Biopolitics Foucault's philosophy that the 'body' is politicised. 
Enculturalisation The process of learning or being taught the ways of a particular culture (consciously or otherwise).
Interpellation Refers to the idea that we can be 'civilised' into civil subjects by society, i.e. that we are enculturalised to accept the common sense values or hegemony within a particular culture.
Flux, mutability, fluidity All of these words resist the idea that our identity is fixed and singular. Instead they recognise the our presentation of 'self' is constantly changable. 
Hegemony / False Consciousness Values and beliefs established as 'common sense' within a particular culture.
Identities  Rather than using the word 'Identity', scholars like Goffman and Butler recognise that we perform different versions of our 'self' depending on the cultural and social context in which we are in. 
Narrative A coherent story we develop over time that makes our sense of self intelligable to others.
Network morphology The form and structure of a network. In terms of thinking about identities, we might consider this in relation to the networks we form around our self (both offline and online!).

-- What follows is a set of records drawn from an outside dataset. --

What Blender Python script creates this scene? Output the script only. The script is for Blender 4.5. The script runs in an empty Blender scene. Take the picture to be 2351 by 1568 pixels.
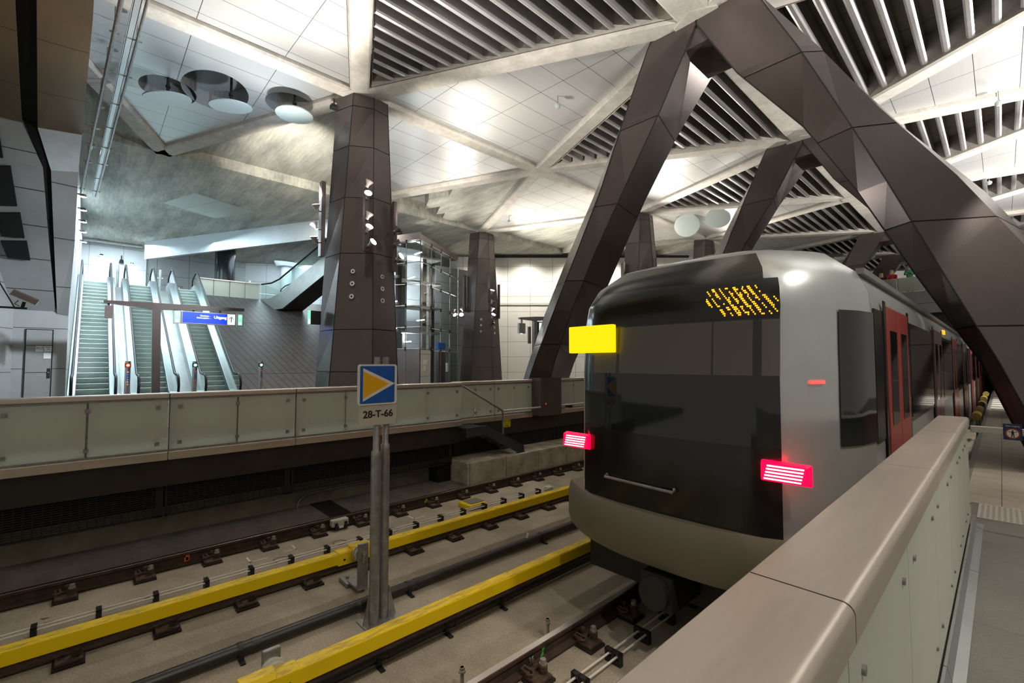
import bpy, bmesh, math, random
from mathutils import Vector, Matrix
S = bpy.context.scene
COL = S.collection
PI = math.pi
rnd = random.Random(7)

# ------------------------------------------------------------------ materials
def nt(name):
    m = bpy.data.materials.new(name); m.use_nodes = True
    t = m.node_tree; b = t.nodes['Principled BSDF']
    return m, t, b
def setc(b, k, v):
    if k in b.inputs: b.inputs[k].default_value = v
def node(t, typ, **kw):
    n = t.nodes.new(typ)
    for k, v in kw.items(): setattr(n, k, v)
    return n
def math_n(t, op, a, b=None):
    n = node(t, 'ShaderNodeMath', operation=op)
    for i, v in enumerate((a, b)):
        if v is None: continue
        if isinstance(v, (int, float)): n.inputs[i].default_value = v
        else: t.links.new(v, n.inputs[i])
    return n.outputs[0]
def pos_out(t, obj=False):
    if obj:
        return node(t, 'ShaderNodeTexCoord').outputs['Object']
    return node(t, 'ShaderNodeNewGeometry').outputs['Position']
def mixc(t, fac, a, b):
    n = node(t, 'ShaderNodeMix', data_type='RGBA')
    if isinstance(fac, (int, float)): n.inputs[0].default_value = fac
    else: t.links.new(fac, n.inputs[0])
    for i, v in ((6, a), (7, b)):
        if isinstance(v, tuple): n.inputs[i].default_value = (*v, 1)
        else: t.links.new(v, n.inputs[i])
    return n.outputs[2]
def noise(t, scale, detail=4, rough=.6, obj=False, stretch=None):
    n = node(t, 'ShaderNodeTexNoise'); n.inputs['Scale'].default_value = scale
    n.inputs['Detail'].default_value = detail; n.inputs['Roughness'].default_value = rough
    p = pos_out(t, obj)
    if stretch:
        mp = node(t, 'ShaderNodeMapping'); mp.inputs['Scale'].default_value = stretch
        t.links.new(p, mp.inputs[0]); p = mp.outputs[0]
    t.links.new(p, n.inputs['Vector']); return n.outputs['Fac']
def ramp(t, f, a, b):
    n = node(t, 'ShaderNodeMapRange'); n.inputs[1].default_value = a; n.inputs[2].default_value = b
    t.links.new(f, n.inputs[0]); return n.outputs[0]
def bump(t, b, h, strength, dist=.02):
    n = node(t, 'ShaderNodeBump'); n.inputs['Strength'].default_value = strength
    n.inputs['Distance'].default_value = dist
    t.links.new(h, n.inputs['Height']); t.links.new(n.outputs[0], b.inputs['Normal'])
def lines(t, specs, obj=False):
    p = pos_out(t, obj); out = None
    for vec, sp, w, off in specs:
        d = node(t, 'ShaderNodeVectorMath', operation='DOT_PRODUCT')
        t.links.new(p, d.inputs[0]); d.inputs[1].default_value = vec
        v = math_n(t, 'LESS_THAN', math_n(t, 'FRACT', math_n(t, 'DIVIDE', math_n(t, 'ADD', d.outputs['Value'], off + 1000 * sp), sp)), w / sp)
        out = v if out is None else math_n(t, 'MAXIMUM', out, v)
    return out
M = {}
def simple(name, col, rough=.5, metal=0., var=.0, vs=3., bmp=0., bs=40., spec=.5, joints=None, jcol=None, stretch=None, coat=0, obj=False, fine=None):
    m, t, b = nt(name)
    setc(b, 'Roughness', rough); setc(b, 'Metallic', metal); setc(b, 'Specular IOR Level', spec)
    setc(b, 'Coat Weight', coat); setc(b, 'Coat Roughness', .1)
    c = None
    if var:
        f = ramp(t, noise(t, vs, 5, .65, obj, stretch), .3, .7)
        c = mixc(t, f, tuple(x * (1 - var) for x in col), tuple(min(1, x * (1 + var)) for x in col))
    if fine:
        f2 = ramp(t, noise(t, fine[0], 2, .5, obj), .35, .65)
        c = mixc(t, math_n(t, 'MULTIPLY', f2, fine[1]), c if c else col, tuple(x * .35 for x in col))
    if joints:
        l = lines(t, joints, obj)
        c = mixc(t, l, c if c else col, jcol or tuple(x * .12 for x in col))
    if c: t.links.new(c, b.inputs['Base Color'])
    else: setc(b, 'Base Color', (*col, 1))
    if bmp: bump(t, b, noise(t, bs, 5, .7, obj), bmp)
    M[name] = m; return m
def emit(name, col, strength, base=None):
    m, t, b = nt(name)
    setc(b, 'Base Color', (*(base or col), 1)); setc(b, 'Emission Color', (*col, 1)); setc(b, 'Emission Strength', strength)
    setc(b, 'Roughness', .4); M[name] = m; return m

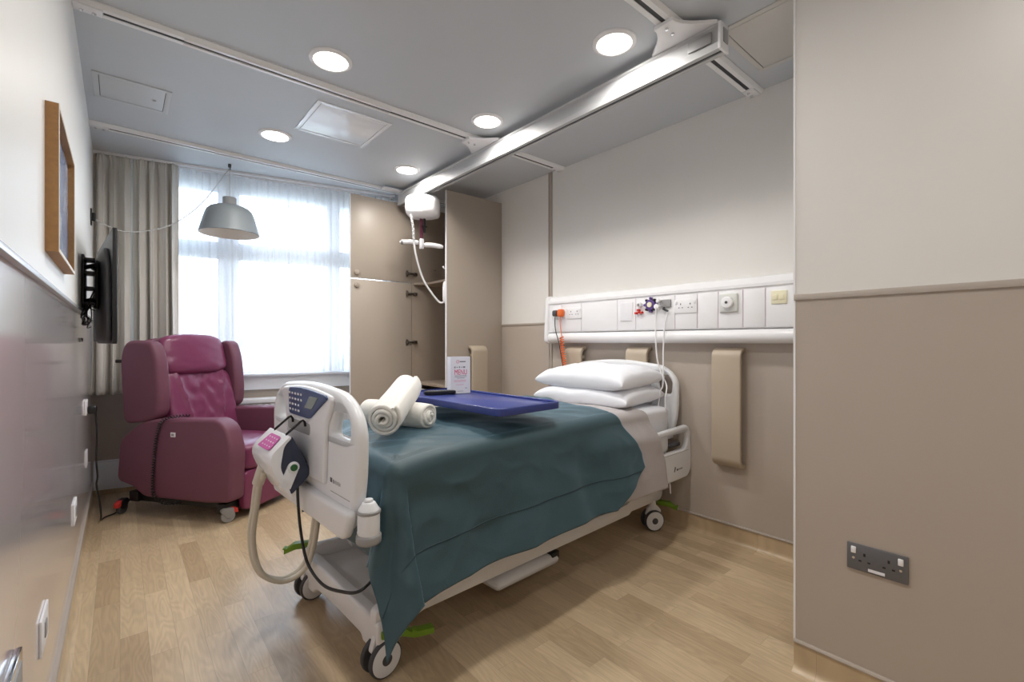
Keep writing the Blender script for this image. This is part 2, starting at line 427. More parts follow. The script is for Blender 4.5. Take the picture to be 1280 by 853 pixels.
# window
b = MB(); F0, F1 = .03, .085
def bar(a0, a1, z0, z1, d0=F0, d1=F1): b.bb((a0, d0, z0), (a1, d1, z1), M=MW, bev=.006)
for (a0, a1) in ((T0, T0+.07), (.815, .975), (1.705, 1.82), (T1-.07, T1)): bar(a0, a1, TZ0, TZ1)
b.bb((T0, F0+.004, TZ0), (T1, F1-.004, TZ0+.07), M=MW); b.bb((T0, F0+.004, TZ1-.05), (T1, F1-.004, TZ1), M=MW)
for (a0, a1) in ((T0, .83), (.96, 1.72), (1.80, T1)): b.bb((a0, F0+.008, 1.925), (a1, F1-.008, 2.075), M=MW, bev=.006)
win = struct('window_1', b, M_frame, 'white framed window behind sheer curtains')
for (a0, a1) in ((T0+.07, .815), (.975, 1.705), (1.82, T1-.07)):
    for (z0, z1) in ((.95, 1.925), (2.075, 2.51)):
        g = mk('pane', MB().bb((a0, .055, z0), (a1, .060, z1), M=MW), M_glass, win)
b = MB(); b.bb((T0-.05, -.075, .895), (T1+.1, .03, .918), M=MW, bev=.006); b.bb((T0-.05, -.035, .775), (T1+.1, 0, .895), M=MW, bev=.004)
s_ = mk('window_sill', b, M_frame, win)

# ------------------------------------------------------------------ ceiling things
def disc_light(x, y, label, vis=True):
    t = thing('downlight', label, 'ceiling light', (x, y, CZ), 0, 'recessed ceiling lights')
    mk('trim_ring', MB().lathe([(.083, 0), (.083, -.010), (.090, -.012), (.104, -.006), (.106, 0)], n=48), M_white, t)
    mk('diffuser', MB().lathe([(0, -.009), (.05, -.010), (.083, -.008), (.083, -.001)], n=48), M_lamp, t)
    return t
def lamp(x, y, e):
    L = bpy.data.lights.new('downlight_or_fill', 'AREA'); L.shape = 'DISK'; L.size = .16; L.energy = e; L.color = (1, .965, .92); L.spread = math.radians(165)
    o = bpy.data.objects.new('downlight_or_fill', L); COL.objects.link(o); o.location = (x, y, CZ-.02)
lx = [(.822, 2.405, 'large ceiling light left of the middle, above the bright square ceiling panel'), (.825, 3.529, 'ceiling light farthest left, between hanging lamp and bright square panel'),
      (1.815, 1.385, 'ceiling light nearest the hoist beam end and right access panel'), (1.825, 2.408, 'ceiling light beside the middle track joint with the hoist beam'),
      (1.831, 3.522, 'smallest ceiling light, just in front of the wardrobe door')]
for x, y, l in lx: disc_light(x, y, l); lamp(x, y, 8.5)
for x, y in ((.822, 1.3), (.822, 0.0), (.822, -1.3)):    # unseen fill lights added behind the viewer, shaped like the fittings
    lamp(x, y, 5.5)
    mk('fill_light_fitting', MB().lathe([(0, -.009), (.083, -.008), (.104, -.006), (.106, 0)], o=(x, y, CZ), n=32), M_lamp)
for o in list(COL.objects):
    if o.name.startswith('fill_light_fitting'): tag(o, 'added round fill light fitting, unseen behind the viewer', 'ceiling light', 'added fill lights behind the viewer')
# hatches
def hatch(name, x0, x1, y0, y1, m, label, lock=False):
    t = thing(name, label, 'ceiling panel', ((x0+x1)/2, (y0+y1)/2, CZ))
    b = MB(); f = .026
    for lo, hi in (((x0, y0), (x0+f, y1)), ((x1-f, y0), (x1, y1)), ((x0+f, y0), (x1-f, y0+f)), ((x0+f, y1-f), (x1-f, y1))):
        b.bb((*lo, CZ-.006), (*hi, CZ+.001), bev=.0015)
    wp('frame', b, m, t)
    wp('panel', MB().bb((x0+f+.003, y0+f+.003, CZ-.005), (x1-f-.003, y1-f-.003, CZ+.001), bev=.0015), m, t)
    wp('shadow_gap', MB().bb((x0+f, y0+f, CZ-.0015), (x1-f, y1-f, CZ+.001)), M_slot, t)
    if lock: wp('lock', MB().cyl((x1-f-.05, (y0+y1)/2, CZ-.009), (x1-f-.05, (y0+y1)/2, CZ), .011, n=20, bev=.002), M_chrome, t)
    return t
M_panelL = mat('hatch_left', (200, 204, 208), .4); M_panelM = mat('hatch_bright', (238, 242, 248), .2, coat=.5); M_panelR = mat('hatch_right', (205, 203, 198), .45)
hatch('access_hatch', -.116, .230, 3.305, 3.64, M_panelL, 'small grey access panel in the ceiling near the left wall', True)
hatch('ceiling_panel', .897, 1.373, 2.845, 3.327, M_panelM, 'bright white square panel in the ceiling between two tracks')
hatch('access_hatch', 2.117, 2.60, .55, 1.03, M_panelR, 'large pale access panel in the ceiling beyond the hoist beam end')

# tracks
def track(y, x0, x1, label, near=False):
    t = thing('ceiling_track', label, 'hoist track', (x0, y, 2.62), 0, 'hoist tracks across the ceiling'); hw = .047; L = x1-x0
    M = Matrix.Translation((x0, y, 2.62))
    b = MB()
    for sgn in (-1, 1):
        a = [(sgn*.0105, 0), (sgn*.034, 0), (sgn*.037, .004), (sgn*hw, .014), (sgn*hw, .020), (sgn*.0105, .020)]
        b.prism(a if sgn > 0 else a[::-1], L, M=fr((0, 0, 0), (0, 1, 0), (0, 0, 1)))
    mk('rail', b, M_rail, t)
    mk('slot', MB().bb((.1, -.0105, .003), (L-.1, .0105, .020)), M_slot, t)
    for s2, xx in ((0, 0.0), (1, L)):
        c = MB(); a, bb_ = (0, .10) if s2 == 0 else (L-.10, L)
        c.bb((a+.002, -.030, -.006), (bb_-.002, .030, .008), bev=.003)
        e = mk('end_stop', c, M_white, t)
        for dx in (.03, .07):
            xs = a+dx; mk('screw', MB().cyl((xs, .010, -.012), (xs, .010, -.004), .008, n=12, bev=.002), M_chrome, e)
    return t
t1 = track(1.135, 1.0, XH, 'ceiling hoist track nearest the viewer, at the top right')
t2 = track(2.675, XL, XH, 'long ceiling hoist track across the middle, above the bright panel')
mk('cover_strip', MB().bb((.386, -.032, -.003), (1.43, -.0108, .006), bev=.001).bb((.386, .0108, -.003), (1.43, .032, .006), bev=.001), M_white, t2)
t3 = track(4.10, XL, XH, 'farthest ceiling hoist track, just in front of the curtains')
mk('cover_strip', MB().bb((.70, -.032, -.003), (1.28, -.0108, .006), bev=.001).bb((.70, .0108, -.003), (1.28, .032, .006), bev=.001), M_white, t3)

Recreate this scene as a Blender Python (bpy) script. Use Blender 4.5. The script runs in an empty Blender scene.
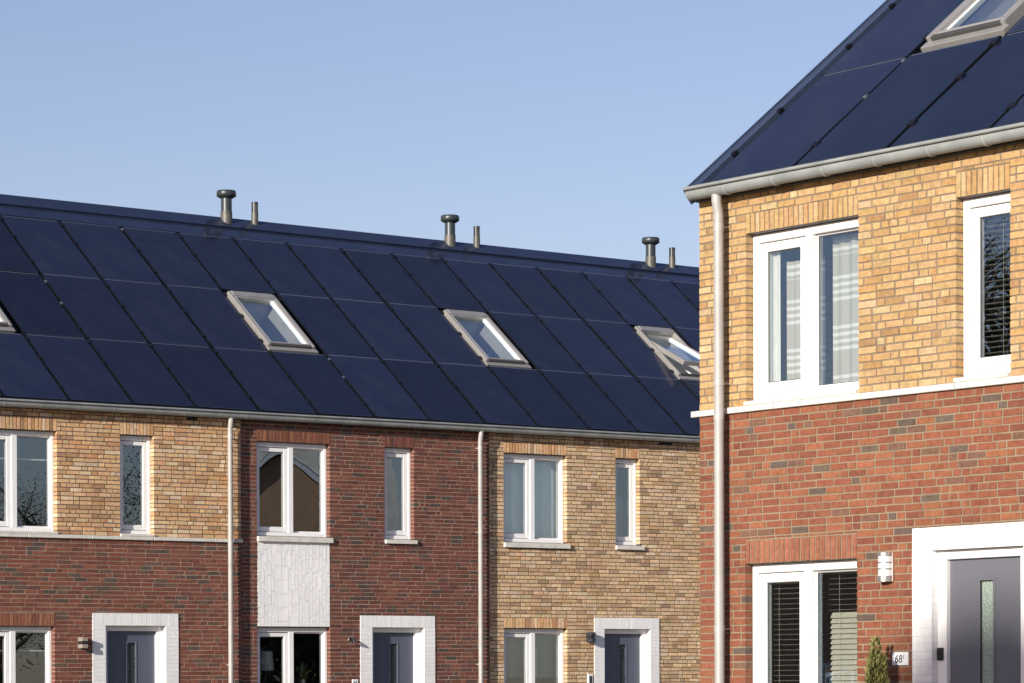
import bpy, math, random
from mathutils import Matrix, Vector
R = math.radians
sc = bpy.context.scene
COL = sc.collection
CAM_H = 1.35                       # eye height above the street; all z below are heights above the eye
GZ = -CAM_H
# ------------------------------------------------------------------ materials
def mat(name):
    m = bpy.data.materials.new(name); m.use_nodes = True
    nt = m.node_tree; b = nt.nodes.get('Principled BSDF')
    return m, nt, b
def nd(nt, t, **k):
    n = nt.nodes.new(t)
    for a, v in k.items():
        if a.startswith('i_'): n.inputs[a[2:].replace('_', ' ')].default_value = v
        else: setattr(n, a, v)
    return n
def plain(name, col, rough=0.6, metal=0.0, var=0.12, vs=6.0, bump=0.0, bs=60.0, spec=0.5):
    m, nt, b = mat(name)
    b.inputs['Roughness'].default_value = rough; b.inputs['Metallic'].default_value = metal
    b.inputs['Specular IOR Level'].default_value = spec
    tc = nd(nt, 'ShaderNodeTexCoord')
    n = nd(nt, 'ShaderNodeTexNoise', i_Scale=vs, i_Detail=6.0, i_Roughness=0.6)
    nt.links.new(tc.outputs['Object'], n.inputs['Vector'])
    mr = nd(nt, 'ShaderNodeMapRange'); mr.inputs['From Min'].default_value = .3; mr.inputs['From Max'].default_value = .7
    mr.inputs['To Min'].default_value = 1 - var; mr.inputs['To Max'].default_value = 1 + var * .6
    nt.links.new(n.outputs['Fac'], mr.inputs['Value'])
    mx = nd(nt, 'ShaderNodeMix', data_type='RGBA', blend_type='MULTIPLY'); mx.inputs[0].default_value = 1
    mx.inputs[6].default_value = (*col, 1)
    nt.links.new(mr.outputs[0], mx.inputs[7]); nt.links.new(mx.outputs[2], b.inputs['Base Color'])
    if bump:
        n2 = nd(nt, 'ShaderNodeTexNoise', i_Scale=bs, i_Detail=5.0)
        nt.links.new(tc.outputs['Object'], n2.inputs['Vector'])
        bp = nd(nt, 'ShaderNodeBump', i_Strength=bump, i_Distance=0.004)
        nt.links.new(n2.outputs['Fac'], bp.inputs['Height']); nt.links.new(bp.outputs[0], b.inputs['Normal'])
    return m
def brick_mat(name, rough=0.9, lo=.68, hi=1.18, bump=.5, fleck=.85):
    m, nt, b = mat(name)
    at = nd(nt, 'ShaderNodeAttribute', attribute_name='brick_colour')
    tc = nd(nt, 'ShaderNodeTexCoord')
    n = nd(nt, 'ShaderNodeTexNoise', i_Scale=22.0, i_Detail=8.0, i_Roughness=0.65)
    n3 = nd(nt, 'ShaderNodeTexNoise', i_Scale=.8, i_Detail=4.0, i_Roughness=0.6)
    nt.links.new(tc.outputs['Object'], n.inputs['Vector']); nt.links.new(tc.outputs['Object'], n3.inputs['Vector'])
    mr = nd(nt, 'ShaderNodeMapRange'); mr.inputs['From Min'].default_value = .3; mr.inputs['From Max'].default_value = .7
    mr.inputs['To Min'].default_value = lo; mr.inputs['To Max'].default_value = hi
    nt.links.new(n.outputs['Fac'], mr.inputs['Value'])
    mr3 = nd(nt, 'ShaderNodeMapRange'); mr3.inputs['From Min'].default_value = .3; mr3.inputs['From Max'].default_value = .7
    mr3.inputs['To Min'].default_value = .88; mr3.inputs['To Max'].default_value = 1.08
    nt.links.new(n3.outputs['Fac'], mr3.inputs['Value'])
    mu = nd(nt, 'ShaderNodeMath', operation='MULTIPLY')
    nt.links.new(mr.outputs[0], mu.inputs[0]); nt.links.new(mr3.outputs[0], mu.inputs[1])
    mx = nd(nt, 'ShaderNodeMix', data_type='RGBA', blend_type='MULTIPLY'); mx.inputs[0].default_value = 1
    nt.links.new(at.outputs['Color'], mx.inputs[6]); nt.links.new(mu.outputs[0], mx.inputs[7])
    n4 = nd(nt, 'ShaderNodeTexNoise', i_Scale=9.0, i_Detail=5.0, i_Roughness=0.7); n4.noise_dimensions = '4D'
    n4.inputs['W'].default_value = 3.7; nt.links.new(tc.outputs['Object'], n4.inputs['Vector'])
    m4 = nd(nt, 'ShaderNodeMapRange'); m4.inputs['From Min'].default_value = .56; m4.inputs['From Max'].default_value = .72; m4.inputs['To Max'].default_value = fleck
    nt.links.new(n4.outputs['Fac'], m4.inputs['Value'])
    fl = nd(nt, 'ShaderNodeMix', data_type='RGBA', blend_type='MULTIPLY'); fl.inputs[7].default_value = (.78, .60, .42, 1)
    nt.links.new(m4.outputs[0], fl.inputs[0]); nt.links.new(mx.outputs[2], fl.inputs[6])
    nt.links.new(fl.outputs[2], b.inputs['Base Color']); b.inputs['Roughness'].default_value = rough
    b.inputs['Specular IOR Level'].default_value = .25
    n2 = nd(nt, 'ShaderNodeTexNoise', i_Scale=90.0, i_Detail=4.0)
    nt.links.new(tc.outputs['Object'], n2.inputs['Vector'])
    bp = nd(nt, 'ShaderNodeBump', i_Strength=bump, i_Distance=0.004)
    nt.links.new(n2.outputs['Fac'], bp.inputs['Height']); nt.links.new(bp.outputs[0], b.inputs['Normal'])
    return m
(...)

Performativity  This is a key idea in Butler's work: the self is performative, presented by citations and repetitions of given norms, categories, stereotypes, labels and expressions (or indeed purposeful resistance of such norms).
Relationality How we relate to others: humans, nonhumans and environments.
Self The construct of 'I' that I present to others and how I recognise myself as an 'I'.
Self-surveillance  The act of watching oneself.
Sign-vehicles The 'codes', such as gestures, body languge, clothing etc., that we use to express something to others. In the sense of this week's topic: that we use to express a sense of self.
Sousveillance The act of watching others, particularly when you are not a figure of authority. I.e. if you are a citizen and watching other citizen's behaviour. 
Surveillance The act of an authority, such as a State or an organisation, watching people.
Web 1.0 The internet before social media, which was mostly text-based and communication with others was largely on forums. Websites were more static and tended purely to direct information at us.
Web 2.0 The age of the internet that is all about sharing and circulation: social media.
Discourse ways of constituting knowledge, together with the social practices, forms of subjectivity and power relations which inhere in such knowledges and relations between them.